Directions for this task
Restate word for word the lines beginning at the one that contains "The Blender Python script for this scene continues." and ending at the one that contains "q = atY(px, py, 56.31);"; include both and nothing else.

Input for this task
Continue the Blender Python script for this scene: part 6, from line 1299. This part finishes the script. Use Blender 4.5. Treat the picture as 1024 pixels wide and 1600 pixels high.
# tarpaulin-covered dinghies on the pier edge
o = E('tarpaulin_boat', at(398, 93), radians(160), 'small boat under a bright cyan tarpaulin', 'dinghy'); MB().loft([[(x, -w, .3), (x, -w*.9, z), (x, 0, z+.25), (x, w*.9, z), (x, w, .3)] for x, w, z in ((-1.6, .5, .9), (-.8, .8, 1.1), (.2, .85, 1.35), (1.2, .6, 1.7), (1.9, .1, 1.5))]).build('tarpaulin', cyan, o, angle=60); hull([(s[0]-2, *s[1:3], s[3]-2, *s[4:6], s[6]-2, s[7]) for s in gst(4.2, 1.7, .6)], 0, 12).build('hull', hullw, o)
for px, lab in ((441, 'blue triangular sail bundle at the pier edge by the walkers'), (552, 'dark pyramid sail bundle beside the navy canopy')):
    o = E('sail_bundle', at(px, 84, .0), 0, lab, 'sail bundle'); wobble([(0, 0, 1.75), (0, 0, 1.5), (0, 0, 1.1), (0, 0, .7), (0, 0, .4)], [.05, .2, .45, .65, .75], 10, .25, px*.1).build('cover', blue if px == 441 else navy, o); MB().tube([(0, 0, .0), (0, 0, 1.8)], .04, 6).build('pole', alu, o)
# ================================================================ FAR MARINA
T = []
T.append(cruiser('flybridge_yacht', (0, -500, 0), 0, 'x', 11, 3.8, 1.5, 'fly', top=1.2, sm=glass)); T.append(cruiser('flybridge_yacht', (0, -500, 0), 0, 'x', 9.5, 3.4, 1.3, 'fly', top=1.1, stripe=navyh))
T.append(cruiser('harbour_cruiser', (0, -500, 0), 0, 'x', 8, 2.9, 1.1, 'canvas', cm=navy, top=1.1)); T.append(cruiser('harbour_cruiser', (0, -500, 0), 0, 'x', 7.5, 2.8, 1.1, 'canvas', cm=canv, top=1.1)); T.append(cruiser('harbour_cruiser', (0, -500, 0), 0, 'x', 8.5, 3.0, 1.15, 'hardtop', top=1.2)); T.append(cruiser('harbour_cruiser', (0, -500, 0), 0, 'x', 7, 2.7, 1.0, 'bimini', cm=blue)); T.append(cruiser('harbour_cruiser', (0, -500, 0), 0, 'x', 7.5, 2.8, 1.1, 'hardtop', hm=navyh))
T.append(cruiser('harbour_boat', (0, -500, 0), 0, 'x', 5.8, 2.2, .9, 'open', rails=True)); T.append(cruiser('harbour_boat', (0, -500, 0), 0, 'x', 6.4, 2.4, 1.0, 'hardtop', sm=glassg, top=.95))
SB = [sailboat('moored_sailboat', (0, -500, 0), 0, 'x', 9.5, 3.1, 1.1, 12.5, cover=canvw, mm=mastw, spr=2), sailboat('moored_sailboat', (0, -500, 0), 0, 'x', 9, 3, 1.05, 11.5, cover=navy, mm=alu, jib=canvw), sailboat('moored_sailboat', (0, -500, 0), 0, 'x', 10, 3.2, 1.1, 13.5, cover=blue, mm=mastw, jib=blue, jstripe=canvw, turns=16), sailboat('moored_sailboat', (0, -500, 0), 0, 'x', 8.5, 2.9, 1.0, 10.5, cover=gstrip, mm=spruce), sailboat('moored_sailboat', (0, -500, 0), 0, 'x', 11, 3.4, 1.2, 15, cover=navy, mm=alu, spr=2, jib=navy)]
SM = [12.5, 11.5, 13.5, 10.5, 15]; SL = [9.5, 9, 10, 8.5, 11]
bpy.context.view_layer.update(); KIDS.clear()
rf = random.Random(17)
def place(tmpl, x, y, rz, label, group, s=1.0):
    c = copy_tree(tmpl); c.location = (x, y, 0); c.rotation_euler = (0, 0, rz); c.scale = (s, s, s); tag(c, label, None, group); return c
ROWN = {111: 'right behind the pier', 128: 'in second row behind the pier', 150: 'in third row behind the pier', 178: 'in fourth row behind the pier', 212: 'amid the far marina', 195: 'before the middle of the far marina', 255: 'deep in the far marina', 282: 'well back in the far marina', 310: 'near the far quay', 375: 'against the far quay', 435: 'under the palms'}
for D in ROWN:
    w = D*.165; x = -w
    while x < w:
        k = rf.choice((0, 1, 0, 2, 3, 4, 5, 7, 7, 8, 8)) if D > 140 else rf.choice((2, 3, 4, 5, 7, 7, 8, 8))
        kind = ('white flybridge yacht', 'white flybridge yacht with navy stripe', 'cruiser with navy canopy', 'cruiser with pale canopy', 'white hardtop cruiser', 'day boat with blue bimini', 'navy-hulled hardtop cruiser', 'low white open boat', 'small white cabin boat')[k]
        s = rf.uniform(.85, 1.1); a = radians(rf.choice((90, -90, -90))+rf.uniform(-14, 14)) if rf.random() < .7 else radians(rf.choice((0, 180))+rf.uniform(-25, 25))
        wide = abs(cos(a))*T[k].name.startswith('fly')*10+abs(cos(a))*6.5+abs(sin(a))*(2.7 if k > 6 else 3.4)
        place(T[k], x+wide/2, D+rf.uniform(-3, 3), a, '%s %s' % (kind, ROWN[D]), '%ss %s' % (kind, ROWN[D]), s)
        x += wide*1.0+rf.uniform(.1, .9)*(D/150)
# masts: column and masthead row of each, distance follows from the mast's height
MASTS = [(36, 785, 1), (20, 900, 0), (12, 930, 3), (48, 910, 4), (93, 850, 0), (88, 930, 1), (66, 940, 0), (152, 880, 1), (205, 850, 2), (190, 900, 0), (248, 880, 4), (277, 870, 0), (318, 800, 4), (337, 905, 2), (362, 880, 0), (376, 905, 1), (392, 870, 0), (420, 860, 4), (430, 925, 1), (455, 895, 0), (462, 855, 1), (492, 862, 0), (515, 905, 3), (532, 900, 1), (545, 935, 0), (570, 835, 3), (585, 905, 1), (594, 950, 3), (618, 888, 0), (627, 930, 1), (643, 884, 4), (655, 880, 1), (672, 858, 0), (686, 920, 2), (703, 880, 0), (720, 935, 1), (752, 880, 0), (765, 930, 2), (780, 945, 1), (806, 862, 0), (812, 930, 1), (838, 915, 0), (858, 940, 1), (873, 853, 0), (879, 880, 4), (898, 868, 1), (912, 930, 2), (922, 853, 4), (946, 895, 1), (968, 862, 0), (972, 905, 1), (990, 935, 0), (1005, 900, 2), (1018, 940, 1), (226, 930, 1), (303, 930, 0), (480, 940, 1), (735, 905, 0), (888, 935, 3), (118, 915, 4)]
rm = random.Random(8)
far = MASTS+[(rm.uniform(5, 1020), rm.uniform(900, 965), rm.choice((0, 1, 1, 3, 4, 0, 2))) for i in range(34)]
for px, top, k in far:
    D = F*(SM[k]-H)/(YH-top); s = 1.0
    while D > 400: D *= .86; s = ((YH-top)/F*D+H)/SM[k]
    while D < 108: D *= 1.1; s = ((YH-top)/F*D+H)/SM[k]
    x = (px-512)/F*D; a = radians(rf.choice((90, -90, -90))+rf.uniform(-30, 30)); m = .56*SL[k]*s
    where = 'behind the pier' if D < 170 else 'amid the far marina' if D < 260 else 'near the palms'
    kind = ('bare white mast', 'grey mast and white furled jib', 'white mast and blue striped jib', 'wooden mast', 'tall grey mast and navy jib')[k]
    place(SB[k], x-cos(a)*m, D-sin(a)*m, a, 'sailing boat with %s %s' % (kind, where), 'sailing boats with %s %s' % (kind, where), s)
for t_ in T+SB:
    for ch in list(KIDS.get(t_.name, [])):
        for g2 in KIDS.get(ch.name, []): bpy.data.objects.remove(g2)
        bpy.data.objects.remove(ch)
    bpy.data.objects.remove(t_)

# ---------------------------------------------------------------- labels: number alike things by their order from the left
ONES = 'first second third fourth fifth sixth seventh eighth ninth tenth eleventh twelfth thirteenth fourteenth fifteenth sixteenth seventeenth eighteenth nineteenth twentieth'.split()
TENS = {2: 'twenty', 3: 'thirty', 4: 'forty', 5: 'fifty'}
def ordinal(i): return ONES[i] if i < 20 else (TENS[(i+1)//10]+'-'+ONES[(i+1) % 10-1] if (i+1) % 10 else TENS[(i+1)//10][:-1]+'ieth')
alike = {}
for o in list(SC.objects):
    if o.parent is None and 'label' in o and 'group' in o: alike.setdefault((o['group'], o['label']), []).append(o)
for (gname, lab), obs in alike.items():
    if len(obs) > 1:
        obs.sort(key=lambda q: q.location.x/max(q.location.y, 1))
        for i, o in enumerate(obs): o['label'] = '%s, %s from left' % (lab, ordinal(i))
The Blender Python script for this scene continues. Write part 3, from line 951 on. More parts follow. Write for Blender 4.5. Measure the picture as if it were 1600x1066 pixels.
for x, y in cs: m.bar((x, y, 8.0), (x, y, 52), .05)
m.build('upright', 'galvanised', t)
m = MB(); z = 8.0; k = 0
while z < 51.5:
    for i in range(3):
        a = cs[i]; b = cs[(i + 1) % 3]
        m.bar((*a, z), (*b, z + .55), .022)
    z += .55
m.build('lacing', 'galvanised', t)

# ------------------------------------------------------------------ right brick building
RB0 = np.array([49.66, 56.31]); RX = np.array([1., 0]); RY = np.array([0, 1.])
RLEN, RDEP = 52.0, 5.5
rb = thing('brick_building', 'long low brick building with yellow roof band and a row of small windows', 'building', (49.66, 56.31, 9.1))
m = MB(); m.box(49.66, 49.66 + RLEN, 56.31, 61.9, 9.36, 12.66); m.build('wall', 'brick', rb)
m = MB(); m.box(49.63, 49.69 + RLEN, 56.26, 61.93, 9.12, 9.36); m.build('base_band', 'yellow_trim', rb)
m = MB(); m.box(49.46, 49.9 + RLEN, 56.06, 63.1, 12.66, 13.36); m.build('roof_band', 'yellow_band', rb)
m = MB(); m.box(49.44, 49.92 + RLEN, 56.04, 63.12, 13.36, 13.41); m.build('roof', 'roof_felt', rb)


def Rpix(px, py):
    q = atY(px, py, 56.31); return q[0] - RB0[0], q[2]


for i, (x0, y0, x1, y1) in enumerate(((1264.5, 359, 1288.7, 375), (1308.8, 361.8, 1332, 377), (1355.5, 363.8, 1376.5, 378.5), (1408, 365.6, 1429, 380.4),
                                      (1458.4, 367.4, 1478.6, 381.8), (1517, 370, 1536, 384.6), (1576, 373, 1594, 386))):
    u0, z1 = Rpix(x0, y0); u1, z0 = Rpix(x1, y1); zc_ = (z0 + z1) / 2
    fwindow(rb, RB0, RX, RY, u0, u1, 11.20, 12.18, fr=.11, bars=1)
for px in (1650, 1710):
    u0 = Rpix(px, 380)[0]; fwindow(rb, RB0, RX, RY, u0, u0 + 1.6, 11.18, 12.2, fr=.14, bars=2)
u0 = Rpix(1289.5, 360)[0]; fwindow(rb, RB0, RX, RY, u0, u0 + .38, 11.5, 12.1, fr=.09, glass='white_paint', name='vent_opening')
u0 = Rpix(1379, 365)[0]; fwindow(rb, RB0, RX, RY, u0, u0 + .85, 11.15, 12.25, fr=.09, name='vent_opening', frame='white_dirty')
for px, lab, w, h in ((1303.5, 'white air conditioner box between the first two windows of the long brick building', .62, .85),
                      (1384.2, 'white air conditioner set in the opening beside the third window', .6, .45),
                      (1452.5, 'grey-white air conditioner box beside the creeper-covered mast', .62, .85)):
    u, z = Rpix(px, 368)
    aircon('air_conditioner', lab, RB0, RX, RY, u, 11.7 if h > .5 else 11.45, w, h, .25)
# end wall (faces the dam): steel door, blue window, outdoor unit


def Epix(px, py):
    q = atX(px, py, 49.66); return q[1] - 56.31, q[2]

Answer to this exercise
The Blender Python script for this scene continues. Write part 3, from line 951 on. More parts follow. Write for Blender 4.5. Measure the picture as if it were 1600x1066 pixels.
for x, y in cs: m.bar((x, y, 8.0), (x, y, 52), .05)
m.build('upright', 'galvanised', t)
m = MB(); z = 8.0; k = 0
while z < 51.5:
    for i in range(3):
        a = cs[i]; b = cs[(i + 1) % 3]
        m.bar((*a, z), (*b, z + .55), .022)
    z += .55
m.build('lacing', 'galvanised', t)

# ------------------------------------------------------------------ right brick building
RB0 = np.array([49.66, 56.31]); RX = np.array([1., 0]); RY = np.array([0, 1.])
RLEN, RDEP = 52.0, 5.5
rb = thing('brick_building', 'long low brick building with yellow roof band and a row of small windows', 'building', (49.66, 56.31, 9.1))
m = MB(); m.box(49.66, 49.66 + RLEN, 56.31, 61.9, 9.36, 12.66); m.build('wall', 'brick', rb)
m = MB(); m.box(49.63, 49.69 + RLEN, 56.26, 61.93, 9.12, 9.36); m.build('base_band', 'yellow_trim', rb)
m = MB(); m.box(49.46, 49.9 + RLEN, 56.06, 63.1, 12.66, 13.36); m.build('roof_band', 'yellow_band', rb)
m = MB(); m.box(49.44, 49.92 + RLEN, 56.04, 63.12, 13.36, 13.41); m.build('roof', 'roof_felt', rb)


def Rpix(px, py):
    q = atY(px, py, 56.31); return q[0] - RB0[0], q[2]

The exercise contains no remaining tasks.